Another man who had failed in a similar escape effort still took time out for his Faith, to give thanks to God for all that he had.

“On calendar days dedicated to Our Lady, this man made a special point of going to morning prayer, even if it was just him,” Mr Sweeney said.

“He would light a morning candle and would be sure that it burnt all the way down as part of the tradition he had back in his home country.

“I think many people in Scotland would really struggle to understand just how important that is to them—it’s all they’ve got, that Faith, that hope that they are going to escape from their persecutors.”

Mr Sweeney previously worked for the Home Office, and knows himself how tough it can be to find a legal route to permanent residence in the UK.

A big reason immigrants want to come to the UK, he said, is that English is spoken around the world to some degree.
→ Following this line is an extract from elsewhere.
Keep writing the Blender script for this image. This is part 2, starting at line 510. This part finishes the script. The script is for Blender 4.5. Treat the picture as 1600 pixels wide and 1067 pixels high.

Mr Sweeney explained that if he as an English speaker were, in some hypothetical future, to become displaced, he would be ‘far more likely to get into somewhere like America, Canada, or New Zealand,’ because English is his first language.

However, despite refugees’ eagerness to improve their lives, and their English, to find work and settle in the UK, they face immense barriers, and at this time, suffer from public ignorance of their continuing distress.

Nonetheless, other agencies continue to work to alleviate the suffering of the displaced in Calais.

Justice and Peace Scotland volunteers will work with some of those organisations, including the Catholic Worker House, Care 4 Calais and Safe Passage.